Dazu macht er ständig auf bei uns wenig bekannte oder unbekannte
CDs aufmerksam.
Immer wieder stößt man auf bemerkenswerte Sätze. Nur
ein paar Beispiele: „Few educated Americans can name even five
jazz musicians under the age of 40“ (S. 23). „He is so secure
in himself that his originality is more accepted than marvelled at…“
(über Doc Cheatham, S. 26). „He thought of himself as witty
and had a hearty, exuberant laugh, but he was usually too dramatic to
be genuinely funny“ (über den Jazzkritiker Martin Williams,
S. 43). „Taken whole, the album is as baleful as an overdose of
Satie“ (über „1+1“ von Wayne Shorter und Herbie
Hancock, S. 173). „He lacks Django’s patience, dark moods,
expressive feeling, and constructivist logic“ (über Bireli
Lagrene, S. 423).
Gary Giddins bietet viel Stoff zum Nachdenken. Ich weiß, das ist
in vielen Jazzkreisen nicht „in“. Warum, konnte mir bisher
niemand plausibel machen. Wahrscheinlich, weil man dazu nachdenken müsste…

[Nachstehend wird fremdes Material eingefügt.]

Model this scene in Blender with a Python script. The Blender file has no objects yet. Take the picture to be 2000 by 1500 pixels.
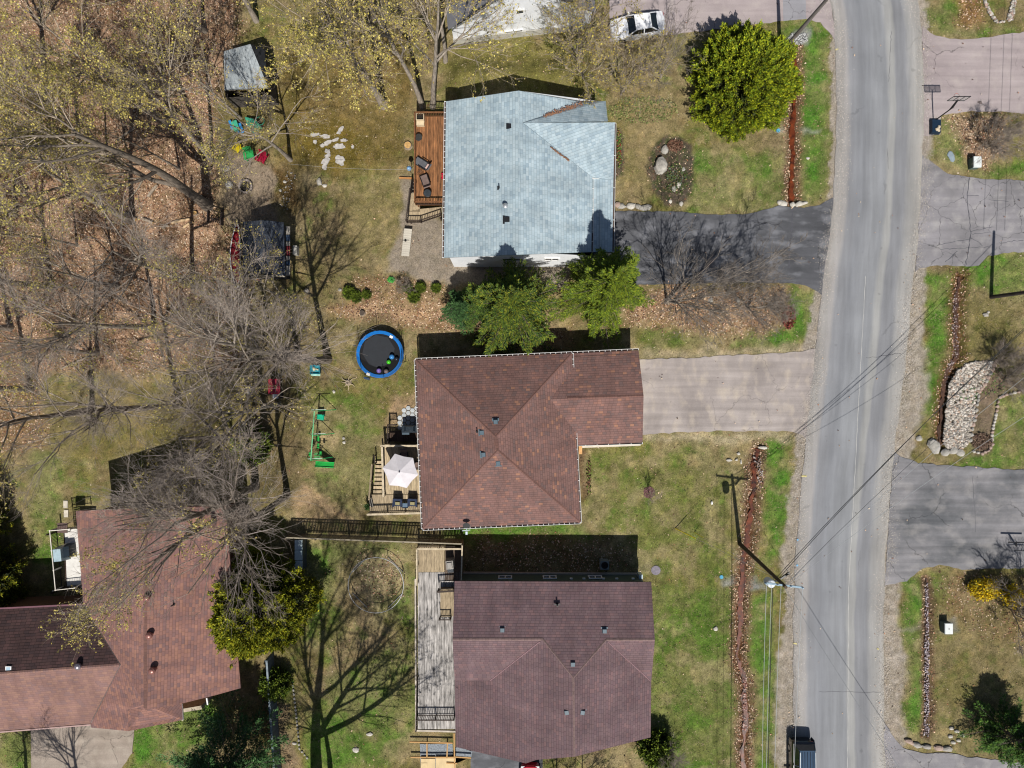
import bpy, math, random
import numpy as np
from mathutils import Vector, Matrix, Euler
rng = np.random.default_rng(7)
random.seed(7)
SC = bpy.context.scene
COL = SC.collection

# ------------------------------------------------------------------ camera
H = 60.0                      # flying height of the camera
S = 0.0435                    # metres of ground per photo pixel
def P(px, py, h=0.0):
    k = S * (1 - h / H)
    return Vector(((px - 1000) * k, (750 - py) * k, h))
cam = bpy.data.cameras.new('camera')
cam.sensor_width = 36.0
cam.lens = 36.0 * H / (2000 * S)
cam.clip_end = 2000
cam_o = bpy.data.objects.new('camera', cam)
cam_o.location = (0, 0, H)
COL.objects.link(cam_o)
SC.camera = cam_o

# ------------------------------------------------------------------ light
SX, SY = -0.07, 0.665         # ground shadow offset per metre of height
elev = math.atan(1 / math.hypot(SX, SY))
sun_dir = Vector((-SX, -SY, 1)).normalized()     # towards the sun
W = bpy.data.worlds.new('World'); SC.world = W; W.use_nodes = True
nt = W.node_tree
sky = nt.nodes.new('ShaderNodeTexSky'); sky.sky_type = 'NISHITA'; sky.sun_disc = False
sky.sun_elevation = elev
sky.sun_rotation = math.atan2(sun_dir.x, sun_dir.y)
nt.links.new(sky.outputs[0], nt.nodes['Background'].inputs[0])
nt.nodes['Background'].inputs[1].default_value = 0.062
sun = bpy.data.lights.new('sun', 'SUN'); sun.energy = 5.0; sun.angle = math.radians(0.5)
sun.color = (1.0, 0.955, 0.89)
sun_o = bpy.data.objects.new('sun', sun); COL.objects.link(sun_o)
sun_o.rotation_euler = sun_dir.to_track_quat('Z', 'Y').to_euler()
sun_o.location = (0, 0, 80)
SC.view_settings.view_transform = 'Standard'
SC.view_settings.look = 'None'
SC.view_settings.exposure = 0.15
SC.view_settings.gamma = 1.0
SC.view_settings.use_curve_mapping = False
SC.cycles.pixel_filter_type = 'BLACKMAN_HARRIS'; SC.cycles.filter_width = 1.15
SC.cycles.max_bounces = 5
SC.cycles.transparent_max_bounces = 12

# ------------------------------------------------------------------ helpers
def C(hx, k=1.0):
    v = [int(hx[i:i+2], 16) / 255 for i in (0, 2, 4)]
    return tuple((c / 12.92 if c <= 0.04045 else ((c + 0.055) / 1.055) ** 2.4) * k for c in v)

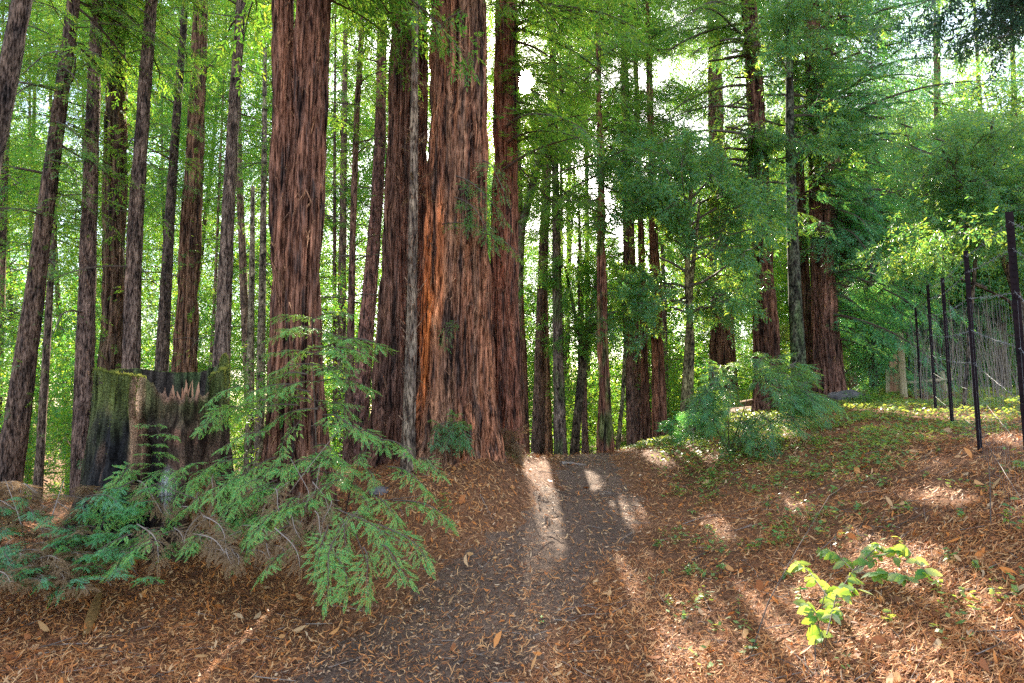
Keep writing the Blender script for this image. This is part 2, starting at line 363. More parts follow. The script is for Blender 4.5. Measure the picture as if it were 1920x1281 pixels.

Arne Birkenstock/Eduardo Blumenstock: Salsa, Samba, Santeria
– Lateinamerikanische Musik, Deutscher Taschenbuch Verlag,
München, 339 Seiten, mit einer CD (19 Titel)
In angenehm sachlicher Weise beschreiben die beiden Autoren Entstehung
und Entwicklung der lateinamerikanischen Musik. Musikalische Analysen
dürfen wir allerdings nicht erwarten; sie hätten den Rahmen
dieser Arbeit gesprengt. Leider fehlt die Musik der nicht-spanisch bzw.
Portugiesisch sprechenden Länder, so etwa Reggae und Calypso. Für
eine neue Auflage dieses empfehlenswerten Buches wäre eine Landkarte
sehr wünschenswert sowie eine „Kleine Stilkunde“ mit
Seitenzahlen zur vorhandenen „Kleinen Instrumentenkunde“.
Und zu den gut ausgewählten Beispielen auf der Begleit-CD gehören
Erläuterungen und diskografische Angaben. Bei der Auswahldiskografie
fehlen die Bestell-Nummern. Das alles würde den Gebrauchswert dieser
Veröffentlichung noch um einiges erhöhen.